En France, on pense peu à l’Australie comme un pays où l’extrême droite et le racisme trouveraient leur place. Est-ce une vision tronquée et réductrice ?

Il faut cesser cette vision idéalisée que l’on a en Europe d’une Australie terre d’accueil. C’est beaucoup plus le cas de la Nouvelle-Zélande, par exemple. Mais en Australie, il y a un taux de criminalité plus élevé qu’en Nouvelle-Zélande, même s’il est plus faible qu’en Europe ou aux Etats-Unis, ce qui est source de tension. La question des immigrés y est sensible. Pendant des décennies, l’île-continent a été une terre connaissant des vagues d’immigration massives, mais cela est de plus en plus mal vu.

Surtout, alors que la Nouvelle-Zélande connaît principalement une immigration européenne et provenant des îles pacifiques, celle de l’Australie est plus globale et diversifiée. Il y a une très forte immigration des pays asiatiques voisins, notamment l’Indonésie (à grande majorité musulmane) et l’Afghanistan. De fait, au début des années 2000, le Premier ministre conservateur de l’époque a fait passer des lois pour restreindre l’immigration.
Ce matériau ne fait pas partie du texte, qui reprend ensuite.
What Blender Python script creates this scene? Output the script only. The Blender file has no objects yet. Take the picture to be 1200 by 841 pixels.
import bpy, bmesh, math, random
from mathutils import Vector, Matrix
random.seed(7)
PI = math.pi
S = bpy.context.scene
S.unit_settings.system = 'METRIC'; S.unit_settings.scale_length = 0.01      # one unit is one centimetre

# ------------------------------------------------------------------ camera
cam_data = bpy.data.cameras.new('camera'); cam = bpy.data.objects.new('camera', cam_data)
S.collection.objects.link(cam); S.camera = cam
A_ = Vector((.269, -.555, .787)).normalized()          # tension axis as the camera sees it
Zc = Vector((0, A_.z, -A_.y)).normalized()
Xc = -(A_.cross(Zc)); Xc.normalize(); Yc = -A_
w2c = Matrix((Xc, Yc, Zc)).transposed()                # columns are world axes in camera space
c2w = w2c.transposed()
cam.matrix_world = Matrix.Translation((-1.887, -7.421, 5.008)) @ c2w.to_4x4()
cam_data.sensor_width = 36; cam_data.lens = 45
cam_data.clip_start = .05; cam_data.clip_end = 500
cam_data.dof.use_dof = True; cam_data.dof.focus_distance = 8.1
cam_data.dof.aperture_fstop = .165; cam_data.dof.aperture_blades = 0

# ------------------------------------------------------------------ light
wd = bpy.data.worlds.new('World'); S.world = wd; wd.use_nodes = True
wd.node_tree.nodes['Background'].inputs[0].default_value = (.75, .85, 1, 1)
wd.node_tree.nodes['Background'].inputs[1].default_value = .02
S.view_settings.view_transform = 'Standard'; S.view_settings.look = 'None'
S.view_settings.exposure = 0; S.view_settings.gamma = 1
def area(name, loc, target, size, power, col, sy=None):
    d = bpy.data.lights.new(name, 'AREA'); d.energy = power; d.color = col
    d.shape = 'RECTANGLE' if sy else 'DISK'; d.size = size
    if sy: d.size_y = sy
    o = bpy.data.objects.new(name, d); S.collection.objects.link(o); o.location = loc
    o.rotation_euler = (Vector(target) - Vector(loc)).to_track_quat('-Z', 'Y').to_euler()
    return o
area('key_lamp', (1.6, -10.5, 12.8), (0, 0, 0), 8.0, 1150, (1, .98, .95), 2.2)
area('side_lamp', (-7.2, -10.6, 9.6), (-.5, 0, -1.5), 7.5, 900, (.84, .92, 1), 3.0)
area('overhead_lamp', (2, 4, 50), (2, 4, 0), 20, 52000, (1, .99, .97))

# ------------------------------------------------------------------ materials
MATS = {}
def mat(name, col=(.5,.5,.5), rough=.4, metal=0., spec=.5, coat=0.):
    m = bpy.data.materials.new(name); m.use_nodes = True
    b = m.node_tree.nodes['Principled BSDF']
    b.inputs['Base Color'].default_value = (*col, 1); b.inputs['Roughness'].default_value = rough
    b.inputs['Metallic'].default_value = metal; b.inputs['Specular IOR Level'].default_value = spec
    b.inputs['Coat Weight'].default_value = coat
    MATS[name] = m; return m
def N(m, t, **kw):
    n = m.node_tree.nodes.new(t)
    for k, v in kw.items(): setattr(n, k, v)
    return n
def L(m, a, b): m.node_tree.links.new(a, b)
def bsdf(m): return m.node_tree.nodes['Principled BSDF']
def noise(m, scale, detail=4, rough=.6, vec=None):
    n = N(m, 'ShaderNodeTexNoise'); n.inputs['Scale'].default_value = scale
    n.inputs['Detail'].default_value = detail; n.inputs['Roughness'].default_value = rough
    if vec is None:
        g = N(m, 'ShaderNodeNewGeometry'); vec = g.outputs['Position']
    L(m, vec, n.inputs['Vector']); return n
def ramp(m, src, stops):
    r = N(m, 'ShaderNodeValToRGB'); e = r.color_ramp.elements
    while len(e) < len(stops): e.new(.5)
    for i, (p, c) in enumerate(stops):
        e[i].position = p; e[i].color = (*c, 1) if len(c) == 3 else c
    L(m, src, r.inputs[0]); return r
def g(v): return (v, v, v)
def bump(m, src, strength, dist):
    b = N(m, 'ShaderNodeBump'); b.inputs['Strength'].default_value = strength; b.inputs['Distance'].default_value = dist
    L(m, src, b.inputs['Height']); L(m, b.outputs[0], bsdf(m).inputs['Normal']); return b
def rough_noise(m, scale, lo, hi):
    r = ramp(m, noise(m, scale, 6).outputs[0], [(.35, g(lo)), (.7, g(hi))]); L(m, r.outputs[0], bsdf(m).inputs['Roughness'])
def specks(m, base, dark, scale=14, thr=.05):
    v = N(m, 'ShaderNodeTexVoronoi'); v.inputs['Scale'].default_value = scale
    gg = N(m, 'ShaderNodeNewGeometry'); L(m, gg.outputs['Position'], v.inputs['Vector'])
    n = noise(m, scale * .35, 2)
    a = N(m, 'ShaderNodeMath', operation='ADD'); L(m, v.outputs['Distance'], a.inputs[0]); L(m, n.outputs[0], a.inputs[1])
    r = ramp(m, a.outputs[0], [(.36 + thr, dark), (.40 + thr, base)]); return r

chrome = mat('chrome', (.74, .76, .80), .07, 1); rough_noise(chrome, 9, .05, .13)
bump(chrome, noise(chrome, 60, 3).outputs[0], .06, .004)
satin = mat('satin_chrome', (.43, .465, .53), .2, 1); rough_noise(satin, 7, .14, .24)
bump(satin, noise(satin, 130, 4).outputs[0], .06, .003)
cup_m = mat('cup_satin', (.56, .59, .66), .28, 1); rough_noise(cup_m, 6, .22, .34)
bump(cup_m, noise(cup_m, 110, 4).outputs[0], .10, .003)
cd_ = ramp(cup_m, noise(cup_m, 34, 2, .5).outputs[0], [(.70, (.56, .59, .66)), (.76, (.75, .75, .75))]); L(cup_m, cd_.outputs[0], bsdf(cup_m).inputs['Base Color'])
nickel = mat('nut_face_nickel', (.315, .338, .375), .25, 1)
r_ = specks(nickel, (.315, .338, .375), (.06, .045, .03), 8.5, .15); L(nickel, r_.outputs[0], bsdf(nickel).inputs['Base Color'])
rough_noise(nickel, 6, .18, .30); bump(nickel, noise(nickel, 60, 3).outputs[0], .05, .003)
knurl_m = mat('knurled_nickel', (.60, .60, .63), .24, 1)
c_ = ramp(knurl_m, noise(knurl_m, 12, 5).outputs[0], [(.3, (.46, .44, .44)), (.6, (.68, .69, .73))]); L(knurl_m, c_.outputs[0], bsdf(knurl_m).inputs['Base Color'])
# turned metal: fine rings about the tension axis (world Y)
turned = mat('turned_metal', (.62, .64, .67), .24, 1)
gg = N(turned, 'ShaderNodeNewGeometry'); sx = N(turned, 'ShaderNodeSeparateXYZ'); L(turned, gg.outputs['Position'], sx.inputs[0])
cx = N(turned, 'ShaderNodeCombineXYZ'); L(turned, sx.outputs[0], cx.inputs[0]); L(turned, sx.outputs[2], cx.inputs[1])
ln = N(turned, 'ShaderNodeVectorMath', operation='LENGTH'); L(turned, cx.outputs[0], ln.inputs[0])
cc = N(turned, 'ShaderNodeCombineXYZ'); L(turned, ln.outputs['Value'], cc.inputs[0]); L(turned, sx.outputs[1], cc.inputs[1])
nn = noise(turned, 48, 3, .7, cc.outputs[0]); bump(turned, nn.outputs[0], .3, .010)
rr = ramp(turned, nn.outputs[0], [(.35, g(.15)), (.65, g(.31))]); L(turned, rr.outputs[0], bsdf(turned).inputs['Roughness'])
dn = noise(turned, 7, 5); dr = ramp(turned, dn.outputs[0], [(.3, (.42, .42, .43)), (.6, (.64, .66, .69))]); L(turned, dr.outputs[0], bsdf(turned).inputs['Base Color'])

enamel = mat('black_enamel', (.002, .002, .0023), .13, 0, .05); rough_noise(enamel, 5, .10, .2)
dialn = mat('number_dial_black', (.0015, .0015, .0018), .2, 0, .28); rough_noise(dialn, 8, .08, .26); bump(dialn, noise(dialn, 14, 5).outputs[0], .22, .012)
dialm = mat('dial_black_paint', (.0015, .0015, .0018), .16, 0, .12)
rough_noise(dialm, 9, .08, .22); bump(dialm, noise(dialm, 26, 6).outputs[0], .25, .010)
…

En août 2001, un bateau de réfugiés afghans s’est fait refuser l’accostage sur les côtes australiennes, et a été laissé à l’abandon dans l’océan, jusqu’à ce que… la Nouvelle-Zélande vienne le secourir.

Comme en France, y a-t-il des thèses comme celle du grand remplacement qui circulent ?

La crainte d’un grand remplacement existe. Elle n’est pas exactement comme en Europe occidentale, où le grand remplacement vise une communauté très spécifique, mais il y a cette peur d’un remplacement par tout ce qui serait non-occidental. La tension y est forte, avec notamment de nombreux cas de haine raciale. La population a fortement changé dans les décennies 1970, 1980, 1990 avec des vagues d’immigration de moins en moins européennes et de plus en plus asiatique. Et forcément, cela fait écho à l’histoire du pays, où une population occidentale a « soudainement » remplacé une population de locaux bien installés. De par ce passé, pas encore consommé, la peur d’un grand remplacement est beaucoup plus vivace, car il a concrètement déjà eu lieu il y a des siècles, et il y a cette crainte qu’il recommence.

Pour dire, en 2008, l’Australie a connu son propre grand débat national sur la question de l’identité du pays. La question posée était : sommes-nous une grande puissance asiatique ? Cela peut s’entendre, tant par la proximité géographique, commerciale au vu des nombreux échanges que par la société australienne elle-même de plus en plus composée d’Asiatiques. L’Australie n’a pas encore fait son travail d’introspection identitaire, elle a encore du mal à définir qui elle est. Une puissance européenne ? Asiatique ? Océanique ? Pour prendre encore l’exemple de la Nouvelle-Zélande, ils ont réglé la question de leur identité dès l’indépendance. Les Maoris sont le peuple local, tout le reste (blanc, asiatiques, etc.) sont des immigrés. D’ailleurs le fait que l’attentat, fruit de la peur du grand remplacement, se passe dans un pays autre que celui du terroriste, montre bien le profond mal-être de cette question.

Quelle est la place de l’extrême droite en Australie ?

Il n’y a pas de grand parti médiatique haineux ou extrémiste, c’est plus un climat qui peut parfois être nauséabond avec une question identitaire encore très mal définie et assumé. La société est très américanisée, elle prône le communautarisme comme aux Etats-Unis. Cela a ses vertus et ses désagréments, notamment parfois une haine entre les différentes communautés. La société australienne reste quand même très paisible malgré tout, et l’événement de ce matin est profondément déstabilisant pour un pays peu habitué à ce genre d’actualités. Mais on peut voir que par exemple, la Nouvelle-Zélande, encore plus choquée que l’Australie, a de suite réglée toute tentative de polémique identitaire, en indiquant par la Première ministre elle-même que les victimes étaient néo-zélandaises car elles avaient choisi ce pays. Passé le temps de l’émoi, il sera intéressant d’observer les réponses de l’Australie sur cette question.